Mi chiamo Fulvio Scaglione, sono nato nel 1957, sono giornalista professionista dal 1983. Dal 2000 al 2016 sono stato vice-direttore del settimanale "Famiglia Cristiana", di cui nel 2010 ho anche varato l'edizione on-line. Sono stato corrispondente da Mosca, ho seguito la transizione della Russia e delle ex repubbliche sovietiche, poi l'Afghanistan, l'Iraq e i temi del Medio Oriente. Ho pubblicato i seguenti libri: "Bye Bye Baghdad" (Fratelli Frilli Editori, 2003) e "La Russia è tornata" (Boroli Editore, 2005), "I cristiani e il Medio Oriente" (Edizioni San Paolo, 2008), "Il patto con il diavolo" (Rizzoli 2017).

4 Commenti

  1. Enrico Usvelli said:

    Israele ha molte ragioni, ma è anche uno dei primi al mondo per risoluzioni ONU disattese. Dopo non si può lamentare se non gli danno retta.

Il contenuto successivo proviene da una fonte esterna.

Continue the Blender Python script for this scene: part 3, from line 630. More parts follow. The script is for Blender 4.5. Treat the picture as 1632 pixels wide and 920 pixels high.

  2. Fulvio Scaglione said:

    Caro Enrico,
    come sai sul tema delle risoluzioni disattese la polemica procede da molti anni, ma senza gran costrutto. Io penso soprattutto una cosa: se sei una superpotenza economica e militare (e non c’è dubbio che Israele, nel Medio Oriente, lo sia) devi anche comportarti di conseguenza. Oneri ed onori.

    Ciao, a presto

    Fulvio

  3. Maximilian said:

    Faccio fatica a trovare Israele un “buono”, però ho apprezzato il suo articolo di critica se vogliamo “moderata”. Credo comunque che in certi ambienti a Washington e Tel Aviv si lavori alacramente per portare a una situazione che possa creare un conflitto militare con l’Iran.

  4. Fulvio Scaglione said:

    Caro Maximilian,
    (scusa il “tu” abusivo ma qui, credo, siamo tra amici, o almeno buoni conoscenti)
    il rischio di una guerra contro l’Iran mi pareva più forte qualche tempo fa. Non credo che i “falchi” si siano rassegnati del tutto, ma in questo momento sarebbe un’impresa troppo folle anche per loro. Spero.